As you read Gladwell’s PDF…keep in mind trend followers prepare every day for those “totally unexpected events”. That’s how they make money.
Trend following strategies are about “fat tails”. What does that mean? Patrick L. Welton, of Welton Investment Corporation explains:
No, there is no evidence or logical way to support this. Starting from first principles, we know the source of return to trend-following techniques results from sustained market price movements. Examination of recent and past data demonstrates empirically similar sustained price movements. Statistical examination of the distribution of prices also is similar over large enough data samples in that the kurtosis, or fat tails, is also similarly present. From a fundamental perspective, we could summarize the majority of return opportunities falling into several categories: macro-economic changes such as interest rates, asset values, inflation rates, and relative currency valuations taking place over months to years; physical supply and demand imbalances such as for commodities including seasonal stress factors taking place over weeks to months; and short-term market phenomenon such as liquidity contractions generally lasting from weeks to months. The common thread woven throughout these is the sustained change of price resulting from future unknowable events. Human reaction to such events, and the stream of information describing them, takes time and runs its course unpredictably. The resulting magnitude and rate of change of price is not reliably foreseeable [which is why trend following works].
More on fat tails and outliers.
What Fat Tails Mean for Trend Following
Standard financial models assume price changes follow a normal distribution, the familiar bell curve where extreme events are rare and their magnitude is predictable. In a normal distribution, a move of five or ten standard deviations is essentially impossible. In actual markets, such moves happen with regularity. These are the fat tails: events that occur far more often than the normal distribution predicts, and when they occur, they are far larger than the model expects.
Trend following is structurally positioned to profit from fat tail events. The strategy holds losing positions for small, defined losses and holds winning positions for as long as the trend continues. When a fat tail event produces a large sustained price movement, the trend follower is already positioned in the direction of that movement and holds through it. The event that destroys a portfolio built on the assumption of normal distribution is the same event that produces the trend following manager’s largest annual return.
Welton’s description of the three categories of opportunity, macro-economic changes, supply and demand imbalances, and short-term liquidity contractions, covers the full range of events that produce the large price movements trend following captures. None of them are predictable in advance. All of them produce sustained price movements that a reactive system following price can capture. The unknowability of the events is not the obstacle. It is the precondition for the opportunity. A world where all macro-economic changes were foreseeable would be a world where those changes were already priced in and no trend would develop from them.

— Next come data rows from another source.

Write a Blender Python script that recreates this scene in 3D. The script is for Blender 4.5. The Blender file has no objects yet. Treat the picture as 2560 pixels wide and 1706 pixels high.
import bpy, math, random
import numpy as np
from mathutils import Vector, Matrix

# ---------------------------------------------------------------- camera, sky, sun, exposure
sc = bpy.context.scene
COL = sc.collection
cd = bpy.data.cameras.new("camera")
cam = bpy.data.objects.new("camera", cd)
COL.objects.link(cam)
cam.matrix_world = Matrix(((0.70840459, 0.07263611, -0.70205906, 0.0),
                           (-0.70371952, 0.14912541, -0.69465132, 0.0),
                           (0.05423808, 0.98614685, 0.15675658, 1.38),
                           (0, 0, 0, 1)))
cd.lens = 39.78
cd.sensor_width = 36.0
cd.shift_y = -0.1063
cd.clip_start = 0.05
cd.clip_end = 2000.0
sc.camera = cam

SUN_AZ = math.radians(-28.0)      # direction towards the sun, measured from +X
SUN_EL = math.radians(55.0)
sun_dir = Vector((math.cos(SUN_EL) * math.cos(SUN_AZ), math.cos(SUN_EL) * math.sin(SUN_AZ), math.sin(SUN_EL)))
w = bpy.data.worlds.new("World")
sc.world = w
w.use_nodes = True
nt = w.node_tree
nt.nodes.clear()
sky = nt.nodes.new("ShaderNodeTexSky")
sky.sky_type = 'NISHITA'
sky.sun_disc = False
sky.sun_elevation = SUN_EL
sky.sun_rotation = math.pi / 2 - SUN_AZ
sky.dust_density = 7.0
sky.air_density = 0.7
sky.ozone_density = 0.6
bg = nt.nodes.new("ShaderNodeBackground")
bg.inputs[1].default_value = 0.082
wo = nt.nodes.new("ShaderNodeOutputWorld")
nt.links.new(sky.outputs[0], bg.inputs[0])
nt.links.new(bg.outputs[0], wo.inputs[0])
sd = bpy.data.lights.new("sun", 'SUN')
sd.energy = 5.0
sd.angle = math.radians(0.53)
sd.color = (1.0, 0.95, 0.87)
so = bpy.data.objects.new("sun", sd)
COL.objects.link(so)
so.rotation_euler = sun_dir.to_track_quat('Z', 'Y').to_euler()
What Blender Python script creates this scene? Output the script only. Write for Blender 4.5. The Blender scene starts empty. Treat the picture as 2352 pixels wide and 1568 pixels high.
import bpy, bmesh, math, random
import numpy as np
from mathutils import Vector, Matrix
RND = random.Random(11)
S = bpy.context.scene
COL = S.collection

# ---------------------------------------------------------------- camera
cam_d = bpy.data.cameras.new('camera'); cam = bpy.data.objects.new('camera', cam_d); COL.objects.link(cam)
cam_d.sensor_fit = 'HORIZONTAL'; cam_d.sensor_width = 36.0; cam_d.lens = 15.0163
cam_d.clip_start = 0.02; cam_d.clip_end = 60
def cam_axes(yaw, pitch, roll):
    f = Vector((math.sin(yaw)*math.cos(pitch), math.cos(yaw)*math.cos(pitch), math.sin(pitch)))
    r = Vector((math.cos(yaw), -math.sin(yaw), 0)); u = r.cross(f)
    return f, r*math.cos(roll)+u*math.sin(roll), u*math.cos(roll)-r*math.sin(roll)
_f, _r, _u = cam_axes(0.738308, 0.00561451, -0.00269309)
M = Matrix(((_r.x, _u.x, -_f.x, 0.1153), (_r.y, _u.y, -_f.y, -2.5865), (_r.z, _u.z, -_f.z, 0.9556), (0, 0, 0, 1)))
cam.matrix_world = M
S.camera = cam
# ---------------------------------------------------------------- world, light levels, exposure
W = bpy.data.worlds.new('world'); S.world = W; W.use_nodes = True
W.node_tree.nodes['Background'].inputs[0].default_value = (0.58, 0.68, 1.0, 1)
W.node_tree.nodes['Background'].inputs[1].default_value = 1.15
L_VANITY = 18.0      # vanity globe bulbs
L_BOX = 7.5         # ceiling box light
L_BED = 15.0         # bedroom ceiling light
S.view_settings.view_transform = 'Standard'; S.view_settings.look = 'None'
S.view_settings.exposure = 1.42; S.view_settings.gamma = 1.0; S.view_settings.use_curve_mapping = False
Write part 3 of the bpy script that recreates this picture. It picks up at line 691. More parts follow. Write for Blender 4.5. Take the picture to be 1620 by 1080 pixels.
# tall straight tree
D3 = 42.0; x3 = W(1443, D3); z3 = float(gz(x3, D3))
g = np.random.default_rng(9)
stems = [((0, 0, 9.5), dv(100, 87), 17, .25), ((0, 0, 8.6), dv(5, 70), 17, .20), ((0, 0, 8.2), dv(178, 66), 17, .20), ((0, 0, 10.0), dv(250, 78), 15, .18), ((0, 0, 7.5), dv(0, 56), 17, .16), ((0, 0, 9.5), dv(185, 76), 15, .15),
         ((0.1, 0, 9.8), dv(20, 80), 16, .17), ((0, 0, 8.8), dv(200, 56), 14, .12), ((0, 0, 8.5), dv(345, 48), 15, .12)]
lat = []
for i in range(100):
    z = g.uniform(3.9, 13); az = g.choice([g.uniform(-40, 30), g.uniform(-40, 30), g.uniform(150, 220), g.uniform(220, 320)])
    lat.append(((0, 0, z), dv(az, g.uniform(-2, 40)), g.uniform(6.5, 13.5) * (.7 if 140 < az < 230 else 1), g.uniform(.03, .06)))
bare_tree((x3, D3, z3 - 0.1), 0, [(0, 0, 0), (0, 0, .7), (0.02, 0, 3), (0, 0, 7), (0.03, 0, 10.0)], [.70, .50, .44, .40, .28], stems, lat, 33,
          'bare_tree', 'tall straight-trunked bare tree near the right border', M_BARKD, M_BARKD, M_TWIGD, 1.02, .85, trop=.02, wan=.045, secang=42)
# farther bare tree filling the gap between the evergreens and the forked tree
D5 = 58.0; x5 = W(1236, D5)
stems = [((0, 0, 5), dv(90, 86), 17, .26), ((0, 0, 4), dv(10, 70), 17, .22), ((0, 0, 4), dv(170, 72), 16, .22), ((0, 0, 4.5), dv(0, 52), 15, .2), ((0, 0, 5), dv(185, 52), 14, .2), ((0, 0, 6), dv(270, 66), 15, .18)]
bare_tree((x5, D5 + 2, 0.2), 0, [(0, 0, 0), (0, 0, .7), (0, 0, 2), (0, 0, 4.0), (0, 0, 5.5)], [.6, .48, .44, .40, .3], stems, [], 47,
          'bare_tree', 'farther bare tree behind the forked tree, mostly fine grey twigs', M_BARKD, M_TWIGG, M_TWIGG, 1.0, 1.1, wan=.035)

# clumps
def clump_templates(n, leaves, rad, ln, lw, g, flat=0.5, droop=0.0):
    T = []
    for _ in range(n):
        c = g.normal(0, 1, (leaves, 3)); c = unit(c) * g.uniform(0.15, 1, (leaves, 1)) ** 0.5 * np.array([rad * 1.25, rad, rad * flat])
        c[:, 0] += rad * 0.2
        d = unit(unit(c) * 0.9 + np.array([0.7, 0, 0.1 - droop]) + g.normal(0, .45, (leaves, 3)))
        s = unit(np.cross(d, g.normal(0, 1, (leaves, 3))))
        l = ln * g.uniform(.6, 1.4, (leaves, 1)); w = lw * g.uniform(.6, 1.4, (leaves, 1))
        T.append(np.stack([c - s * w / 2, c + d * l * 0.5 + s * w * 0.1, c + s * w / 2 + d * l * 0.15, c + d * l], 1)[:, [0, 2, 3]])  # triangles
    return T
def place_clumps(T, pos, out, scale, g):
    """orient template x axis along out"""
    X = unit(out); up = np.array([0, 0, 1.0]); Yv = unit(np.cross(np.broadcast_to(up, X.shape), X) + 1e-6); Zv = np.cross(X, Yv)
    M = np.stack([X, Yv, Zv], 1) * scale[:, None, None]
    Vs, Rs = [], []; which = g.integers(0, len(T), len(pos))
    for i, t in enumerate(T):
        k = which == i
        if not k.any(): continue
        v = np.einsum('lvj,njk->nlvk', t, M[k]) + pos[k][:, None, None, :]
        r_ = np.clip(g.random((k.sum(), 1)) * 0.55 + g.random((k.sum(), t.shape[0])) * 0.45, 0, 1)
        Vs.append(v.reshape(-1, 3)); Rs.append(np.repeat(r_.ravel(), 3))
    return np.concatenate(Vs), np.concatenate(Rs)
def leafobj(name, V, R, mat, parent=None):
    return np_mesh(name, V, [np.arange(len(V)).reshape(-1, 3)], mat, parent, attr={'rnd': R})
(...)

Gladwell’s article frames the contrast between Nassim Taleb, who prepared every day for the unexpected catastrophic event, and Victor Niederhoffer, who built a strategy that collected steady premiums until a single unexpected event wiped out everything. The trend follower occupies a different position from both: not betting on catastrophe arriving, not betting against it, but following wherever price leads when it does arrive. The preparation is in the rules, not in the prediction.
Frequently Asked Questions
What are fat tails in financial markets?
Fat tails refer to the statistical reality that extreme price movements occur far more frequently in financial markets than standard normal distribution models predict. A five-standard-deviation move that normal distribution theory says should occur once in millions of years happens in markets every few years. Portfolios built on normal distribution assumptions are systematically underprepared for these events.
Why does trend following benefit from fat tail events?
Because fat tail events produce large sustained price movements, and trend following is designed to capture large sustained price movements. The same event that destroys a convergent strategy collecting steady premiums is the event that produces a trend following manager’s largest annual return. The strategy does not predict the fat tail. It is positioned to follow price wherever it goes when the fat tail arrives.
What is the common thread in Welton’s three categories of trend following opportunity?
Sustained price change resulting from future unknowable events. Whether the driver is a macro-economic shift, a supply and demand imbalance, or a liquidity contraction, the common feature is that human reaction to the event and the information describing it takes time to play out. That time produces the sustained price movement that trend following captures. The unknowability of the event is not the problem. It is the source of the opportunity.